Commentary: The German Supply Chain Due Diligence Act in the Making – What to Expect
On February 12... three German Ministers announced that they have finally agreed on the details of a due diligence act for supply chains. “This will be the strongest such statute in Europe, even globally,” said the Federal Minister for Labour and Social Affairs, Hubertus Heil. Will the Act live up to this promise? Here’s what we know so far.
The act will introduce a new duty of care for human rights, commencing on January 1st, 2023 for companies with 3000 employees in Germany. This concerns about 600 companies. On January 1st, 2024 the personal scope will extend to include companies with 1000 employees in Germany, which is 2891 companies currently. By number of companies, the personal scope is much wider than that of the Act’s French counterpart, the Loi de vigilance.

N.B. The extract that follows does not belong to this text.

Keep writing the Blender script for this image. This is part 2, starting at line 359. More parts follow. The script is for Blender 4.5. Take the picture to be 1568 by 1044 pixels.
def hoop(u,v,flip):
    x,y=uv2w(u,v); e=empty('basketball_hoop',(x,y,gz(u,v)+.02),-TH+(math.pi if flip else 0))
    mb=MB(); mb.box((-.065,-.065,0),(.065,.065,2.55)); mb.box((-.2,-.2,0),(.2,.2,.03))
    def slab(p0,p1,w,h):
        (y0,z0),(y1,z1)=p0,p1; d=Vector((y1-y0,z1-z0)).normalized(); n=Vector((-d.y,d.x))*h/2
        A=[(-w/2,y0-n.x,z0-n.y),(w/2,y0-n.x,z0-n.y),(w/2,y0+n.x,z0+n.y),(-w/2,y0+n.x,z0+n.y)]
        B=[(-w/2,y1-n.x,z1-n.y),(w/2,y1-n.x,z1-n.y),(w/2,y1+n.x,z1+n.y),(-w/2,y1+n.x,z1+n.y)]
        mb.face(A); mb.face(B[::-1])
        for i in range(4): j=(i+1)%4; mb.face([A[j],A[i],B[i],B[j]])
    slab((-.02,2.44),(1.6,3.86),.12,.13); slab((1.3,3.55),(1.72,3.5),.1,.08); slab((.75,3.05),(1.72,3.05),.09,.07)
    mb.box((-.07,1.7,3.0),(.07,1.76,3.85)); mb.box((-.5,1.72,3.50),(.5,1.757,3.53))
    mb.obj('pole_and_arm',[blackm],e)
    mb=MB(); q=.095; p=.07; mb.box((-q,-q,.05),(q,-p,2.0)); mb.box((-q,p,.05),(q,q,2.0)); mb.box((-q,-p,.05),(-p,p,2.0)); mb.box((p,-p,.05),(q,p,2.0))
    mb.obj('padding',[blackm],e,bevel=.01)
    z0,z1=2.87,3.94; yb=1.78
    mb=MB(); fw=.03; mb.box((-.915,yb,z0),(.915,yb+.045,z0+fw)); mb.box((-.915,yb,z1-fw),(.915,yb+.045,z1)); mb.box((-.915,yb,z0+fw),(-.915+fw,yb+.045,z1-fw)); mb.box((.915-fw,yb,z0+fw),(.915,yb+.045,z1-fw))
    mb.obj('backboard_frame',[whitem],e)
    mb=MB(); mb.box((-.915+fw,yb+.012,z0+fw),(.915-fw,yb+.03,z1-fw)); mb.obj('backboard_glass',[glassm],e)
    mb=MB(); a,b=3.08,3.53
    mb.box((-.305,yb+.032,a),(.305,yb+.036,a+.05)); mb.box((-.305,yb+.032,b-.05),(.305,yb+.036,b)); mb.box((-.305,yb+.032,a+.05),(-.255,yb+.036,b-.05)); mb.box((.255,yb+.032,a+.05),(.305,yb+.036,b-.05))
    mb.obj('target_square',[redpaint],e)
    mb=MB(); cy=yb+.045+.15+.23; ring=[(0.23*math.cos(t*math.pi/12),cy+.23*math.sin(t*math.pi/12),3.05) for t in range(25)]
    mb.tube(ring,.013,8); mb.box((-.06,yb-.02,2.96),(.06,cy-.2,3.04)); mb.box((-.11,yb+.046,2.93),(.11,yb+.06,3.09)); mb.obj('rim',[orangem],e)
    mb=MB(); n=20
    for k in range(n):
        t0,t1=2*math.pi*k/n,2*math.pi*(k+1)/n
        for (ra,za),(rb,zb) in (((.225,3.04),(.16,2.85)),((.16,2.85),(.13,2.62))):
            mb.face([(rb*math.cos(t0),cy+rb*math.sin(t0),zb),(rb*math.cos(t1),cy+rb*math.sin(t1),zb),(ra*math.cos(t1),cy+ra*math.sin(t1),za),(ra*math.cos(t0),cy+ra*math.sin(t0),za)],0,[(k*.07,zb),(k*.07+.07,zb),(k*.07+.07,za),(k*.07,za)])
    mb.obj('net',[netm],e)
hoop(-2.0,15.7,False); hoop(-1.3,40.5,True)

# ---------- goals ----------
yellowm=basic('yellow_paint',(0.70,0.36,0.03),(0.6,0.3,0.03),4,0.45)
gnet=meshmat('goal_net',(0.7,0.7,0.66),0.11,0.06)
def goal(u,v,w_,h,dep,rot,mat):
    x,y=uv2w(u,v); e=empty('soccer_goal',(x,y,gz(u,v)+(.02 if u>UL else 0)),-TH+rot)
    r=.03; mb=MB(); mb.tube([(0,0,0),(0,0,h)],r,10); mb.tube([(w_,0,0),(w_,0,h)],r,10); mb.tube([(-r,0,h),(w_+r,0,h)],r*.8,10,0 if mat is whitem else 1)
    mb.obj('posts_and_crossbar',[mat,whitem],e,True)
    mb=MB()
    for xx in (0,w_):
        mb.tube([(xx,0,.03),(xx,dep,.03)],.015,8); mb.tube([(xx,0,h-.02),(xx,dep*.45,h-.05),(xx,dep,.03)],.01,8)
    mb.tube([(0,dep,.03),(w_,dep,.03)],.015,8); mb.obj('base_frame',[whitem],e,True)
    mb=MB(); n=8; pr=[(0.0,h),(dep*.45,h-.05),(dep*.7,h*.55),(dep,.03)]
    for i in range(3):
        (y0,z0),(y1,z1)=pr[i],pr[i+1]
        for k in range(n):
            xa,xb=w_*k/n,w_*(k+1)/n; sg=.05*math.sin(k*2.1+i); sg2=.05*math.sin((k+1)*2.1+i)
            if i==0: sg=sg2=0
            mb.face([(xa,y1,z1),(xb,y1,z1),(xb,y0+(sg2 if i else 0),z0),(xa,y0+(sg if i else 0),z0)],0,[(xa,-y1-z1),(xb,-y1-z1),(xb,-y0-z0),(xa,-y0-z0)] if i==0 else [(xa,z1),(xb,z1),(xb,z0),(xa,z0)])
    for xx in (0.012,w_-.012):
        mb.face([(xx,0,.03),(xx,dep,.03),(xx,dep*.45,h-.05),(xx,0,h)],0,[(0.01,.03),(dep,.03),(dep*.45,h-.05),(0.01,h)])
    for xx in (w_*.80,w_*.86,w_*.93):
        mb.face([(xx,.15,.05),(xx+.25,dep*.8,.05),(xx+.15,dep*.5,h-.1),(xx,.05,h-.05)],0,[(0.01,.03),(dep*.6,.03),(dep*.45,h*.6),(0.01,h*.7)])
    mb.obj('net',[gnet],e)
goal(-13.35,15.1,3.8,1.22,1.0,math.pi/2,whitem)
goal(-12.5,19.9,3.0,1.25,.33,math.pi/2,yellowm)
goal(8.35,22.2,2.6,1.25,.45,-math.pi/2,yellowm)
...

The purpose of this Act and the new duty of care introduced by it is to protect human rights as expressed in the International Bill of Human Rights and the International Labour Organization’s eight core labour conventions.
The content of the duty of care will be closely aligned to the due diligence as outlined in the UN Guiding Principles on business and human rights and the respective 2016 German National Action Plan, i.e. companies will have to
– publish a basic declaration on their respect for human rights;
– regularly perform a risk analysis;
– implement preventive measures;
– mitigate risks;
– document their processes.
The supply chain is understood to reach all the way from the raw material to the final product and to include services.... Eventually, a compromise was reached such that a company will (1) ALWAYS have to include in its diligence all of its own business activity and that of its direct suppliers... and (2) exercise diligence with regard to the rest of the supply chain IF “prompted by circumstance”. The German wording auf Anlass or anlassbezogen is not easy to translate and we will need to wait for the draft’s final wording and how it is understood by the legislator. Thus far, it appears that both (a) a well substantiated complaint and also (b) general aspects of a company’s business, such as particular raw materials or geographic regions of sourcing, will prompt the duty of care. This will be one of the paramount aspects of the Act.
The German Federal Agency of Export Control will enforce the Act. Companies will have to submit risk analyses to this agency. The Agency can claim access to documentation and will be entitled to access company premises, collect evidence and issue fines. The fines may reach up to 10% of the annual turnover (to be specified by the Federal Ministry of Finance in the next days)... Moreover, a company may be excluded from public procurement for up to three years.
Three Ministers announced that the Act will significantly improve victims’ access to justice. A new basis for bringing a claim for damages in court will not be introduced. Rather, victims will be able to provide NGOs and Unions with power-of-attorney, so that they may formally represent them before court. One may wonder if this improvement really is “significant”...
Note that some details may still change before the draft Bill is published before the end of February. Even if the Federal Cabinet approves the Bill in March, Parliament will only have few months to pass it into law before its summer break. Federal elections are scheduled for September, so the next few months will be decisive. Overall, it seems at this point that the Act may indeed become one of the most significant human rights due diligence statutes that have thus far been passed by legislators worldwide.